In contrast, a company that owns a power transmission network does not run the risk of seeing its asset replaced by an algorithm. If anything, AI makes this network more valuable, as electricity demand from data centers is expected to skyrocket in the coming years.

The Pillars of the Halo Strategy

The Halo strategy focuses on three main sectors:

  • Energy and Utilities: Companies that produce and transmit energy are the big winners. The transition to green energy, combined with the needs of Big Tech, creates a stable revenue environment.
  • Industrial Infrastructure and Logistics: The return of production to a local level (nearshoring) and the need for modern warehouses require massive capital in fixed assets.
  • Telecommunications and Physical Networks: Fiber optics and mobile towers form the backbone of the digital economy, which no AI can bypass.

The Strategic Shift

Institutional investors are increasingly pivoting toward "Hard Tech" and infrastructure funds. This isn't just a defensive move; it's a recognition of where the bottleneck of the future lies. We are moving from an era of "abundance of compute and scarcity of code" to an era of "abundance of code and scarcity of power and space."

Furthermore, the geopolitical landscape favors Halo assets. As nations prioritize sovereignty and supply chain resilience, the ownership of physical assets within secure borders becomes a matter of national security and economic stability. This adds a layer of value to heavy-asset companies that software-only firms simply cannot match.

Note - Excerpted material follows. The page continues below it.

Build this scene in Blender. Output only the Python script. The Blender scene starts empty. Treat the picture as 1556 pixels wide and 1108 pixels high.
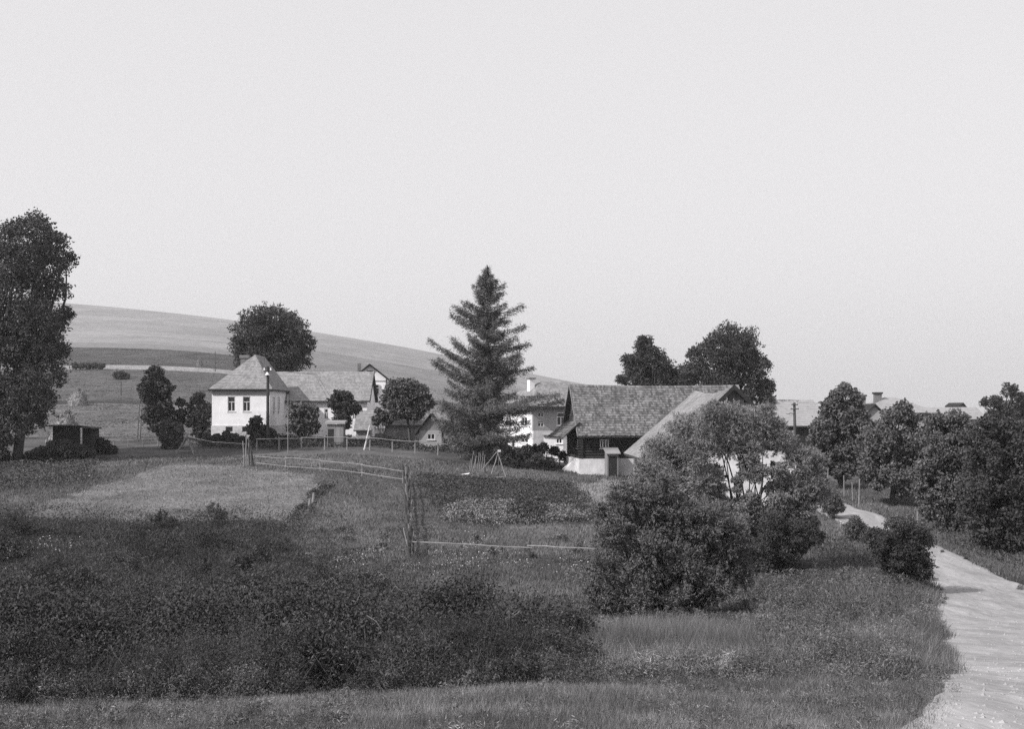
import bpy, math, random
import numpy as np
from mathutils import Vector
random.seed(7); RNG = np.random.default_rng(11)

# ------------------------------------------------------------------ camera, sky, sun
S = bpy.context.scene
COL = S.collection
F, CX, HY = 2100.0, 778.0, 625.0          # photograph: focal length, centre column and horizon row
cam_d = bpy.data.cameras.new('camera'); cam = bpy.data.objects.new('camera', cam_d); COL.objects.link(cam)
cam_d.sensor_width = 36; cam_d.lens = F / 1556 * 36; cam_d.shift_y = (HY - 554) / 1556
cam_d.clip_start = 0.1; cam_d.clip_end = 6000
cam.location = (0, 0, 0); cam.rotation_euler = (math.radians(90), 0, 0)
S.camera = cam
SUN_DIR = Vector((-0.85, -0.60, 0.82)).normalized()
elev = math.asin(SUN_DIR.z); azim = math.atan2(SUN_DIR.x, SUN_DIR.y)
world = bpy.data.worlds.new('World'); S.world = world; world.use_nodes = True
wn = world.node_tree; wn.nodes.clear()
sky = wn.nodes.new('ShaderNodeTexSky'); sky.sky_type = 'NISHITA'; sky.sun_disc = False
sky.sun_elevation = elev; sky.sun_rotation = azim
sky.air_density = 1.0; sky.dust_density = 4.0; sky.ozone_density = 1.0
bw = wn.nodes.new('ShaderNodeRGBToBW'); bg = wn.nodes.new('ShaderNodeBackground'); wo = wn.nodes.new('ShaderNodeOutputWorld')
tint = wn.nodes.new('ShaderNodeMix'); tint.data_type = 'RGBA'; tint.inputs[0].default_value = 0.6
tint.inputs[7].default_value = (8.6, 8.45, 8.65, 1)
bg.inputs['Strength'].default_value = 0.121
wn.links.new(sky.outputs[0], bw.inputs[0]); wn.links.new(bw.outputs[0], tint.inputs[6])
wn.links.new(tint.outputs[2], bg.inputs[0]); wn.links.new(bg.outputs[0], wo.inputs[0])
sd = bpy.data.lights.new('sun', 'SUN'); sd.energy = 4.1; sd.angle = math.radians(0.6); sd.color = (1, 0.985, 0.975)
sun = bpy.data.objects.new('sun', sd); COL.objects.link(sun)
sun.rotation_euler = SUN_DIR.to_track_quat('Z', 'Y').to_euler()
S.view_settings.view_transform = 'Standard'; S.view_settings.look = 'None'
S.view_settings.exposure = 0.12; S.view_settings.gamma = 1.0
S.cycles.use_denoising = False; S.cycles.max_bounces = 5; S.cycles.diffuse_bounces = 3; S.cycles.transparent_max_bounces = 4

# ------------------------------------------------------------------ materials (a black and white world)
def mat(name, base, rough=0.9, amp=0.25, scale=2.0, island=0.0, bump=0.0, tone=False, detail=6.0, amp2=0.0, scale2=0.2, spec=0.2, stretch=None):
    m = bpy.data.materials.new(name); m.use_nodes = True; nt = m.node_tree; N = nt.nodes; L = nt.links
    b = N['Principled BSDF']; b.inputs['Roughness'].default_value = rough; b.inputs['Specular IOR Level'].default_value = spec
    tc = N.new('ShaderNodeTexCoord'); mp = N.new('ShaderNodeMapping'); L.new(tc.outputs['Object'], mp.inputs[0])
    if stretch: mp.inputs['Scale'].default_value = stretch
    def math_(op, a, c):
        n = N.new('ShaderNodeMath'); n.operation = op
        for i, v in enumerate((a, c)):
            if isinstance(v, (int, float)): n.inputs[i].default_value = v
            else: L.new(v, n.inputs[i])
        return n.outputs[0]
    def noise(sc, am, d):
        n = N.new('ShaderNodeTexNoise'); n.inputs['Scale'].default_value = sc; n.inputs['Detail'].default_value = d
        n.inputs['Roughness'].default_value = 0.65
        L.new(mp.outputs[0], n.inputs['Vector'])
        mr = N.new('ShaderNodeMapRange'); mr.inputs[1].default_value = 0.3; mr.inputs[2].default_value = 0.7
        mr.inputs[3].default_value = 1 - am; mr.inputs[4].default_value = 1 + am
        L.new(n.outputs[0], mr.inputs[0]); return mr.outputs[0], n.outputs[0]
    v, raw = noise(scale, amp, detail)
    if amp2:
        v2, _ = noise(scale2, amp2, 3.0); v = math_('MULTIPLY', v, v2)
    if island:
        g = N.new('ShaderNodeNewGeometry')
        mr = N.new('ShaderNodeMapRange'); mr.inputs[3].default_value = 1 - island; mr.inputs[4].default_value = 1 + island
        L.new(g.outputs['Random Per Island'], mr.inputs[0]); v = math_('MULTIPLY', v, mr.outputs[0])
    if tone:
        a = N.new('ShaderNodeAttribute'); a.attribute_name = 'tone'; v = math_('MULTIPLY', v, a.outputs['Fac'])
        base = 1.0
    v = math_('MULTIPLY', v, base)
    c = N.new('ShaderNodeCombineColor'); L.new(v, c.inputs[0])
    L.new(math_('MULTIPLY', v, 0.985), c.inputs[1]); L.new(v, c.inputs[2])
    L.new(c.outputs[0], b.inputs['Base Color'])
    if bump:
        bn = N.new('ShaderNodeBump'); bn.inputs['Strength'].default_value = bump; bn.inputs['Distance'].default_value = 0.1
        L.new(raw, bn.inputs['Height']); L.new(bn.outputs[0], b.inputs['Normal'])
    return m
M = dict(
    ground=mat('ground', 1, 1, 0.45, 5.0, tone=True, detail=9, amp2=0.25, scale2=0.35, spec=0),
    grass=mat('grass_blades', 1, 0.9, 0.3, 1.5, island=0.5, tone=True, spec=0.1),
    weeds=mat('weed_leaves', 1, 0.8, 0.35, 1.2, island=0.55, tone=True, spec=0.15),
    road=mat('road_dirt', 0.30, 1, 0.22, 9.0, detail=12, amp2=0.22, scale2=1.1, bump=0.25, spec=0, stretch=(1.3, 0.2, 1)),
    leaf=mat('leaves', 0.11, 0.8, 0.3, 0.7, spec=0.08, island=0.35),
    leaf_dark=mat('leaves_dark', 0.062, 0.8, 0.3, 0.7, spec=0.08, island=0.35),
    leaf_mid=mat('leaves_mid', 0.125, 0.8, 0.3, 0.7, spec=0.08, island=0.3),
    willow=mat('willow_leaves', 0.20, 0.8, 0.25, 0.6, spec=0.08, island=0.3),
    needle=mat('larch_needles', 0.115, 0.8, 0.25, 0.8, island=0.4),
    bark=mat('bark', 0.07, 0.95, 0.4, 6, stretch=(1, 1, 0.2)),
    twig=mat('pale_twigs', 0.22, 0.95, 0.3, 6),
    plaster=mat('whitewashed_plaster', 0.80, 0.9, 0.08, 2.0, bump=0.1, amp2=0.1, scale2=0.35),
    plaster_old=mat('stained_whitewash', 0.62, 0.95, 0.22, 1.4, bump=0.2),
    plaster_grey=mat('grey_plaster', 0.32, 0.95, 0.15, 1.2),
    brick=mat('pale_brick', 0.55, 0.95, 0.2, 3.0, stretch=(1, 1, 3)),
    tile=mat('roof_tiles', 0.235, 0.9, 0.2, 1.0, island=0.18),
    shingle=mat('wooden_shingles', 0.135, 0.95, 0.35, 0.8, island=0.45),
    shingle_pale=mat('weathered_pale_shingles', 0.25, 0.95, 0.25, 0.7, island=0.25),
    roof_pale=mat('pale_metal_roof', 0.31, 0.7, 0.08, 0.6, island=0.06),
    roof_under=mat('roof_boards', 0.06, 0.95, 0.3, 3),
    logs=mat('dark_logs', 0.03, 0.9, 0.4, 2.5, island=0.35, stretch=(0.3, 1, 1)),
    boards=mat('grey_boards', 0.2, 0.95, 0.3, 2.5, island=0.25, stretch=(1, 1, 0.25)),
    boards_dark=mat('dark_boards', 0.028, 0.95, 0.3, 2.5, island=0.3, stretch=(1, 1, 0.25)),
    pole=mat('peeled_poles', 0.21, 0.95, 0.35, 5, island=0.3),
    pole_dark=mat('tarred_pole', 0.05, 0.9, 0.3, 5),
    white=mat('white_paint', 0.8, 0.6, 0.05, 5),
    frame=mat('window_paint', 0.55, 0.6, 0.1, 5),
    glass=mat('window_pane', 0.03, 0.12, 0.2, 3, spec=0.5),
    hay=mat('dry_hay', 0.26, 1, 0.3, 3, island=0.3),
    wire=mat('wire', 0.08, 0.6, 0.1, 3),
    chimney=mat('chimney_brick', 0.16, 0.95, 0.25, 5, island=0.1),
    petals=mat('white_petals', 0.4, 0.8, 0.1, 5, island=0.3),
)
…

Conclusion: Balancing the Portfolio

Halo Investing does not mean abandoning technology but recognizing its limits. A modern portfolio must combine the exponential growth of AI with the stability and protection offered by heavy assets. Ultimately, the digital world will always be bound by the constraints of the physical world. Investors who understand this today are building the foundations for tomorrow's returns. The pendulum has swung back; the tangible is once again the ultimate hedge against the ephemeral.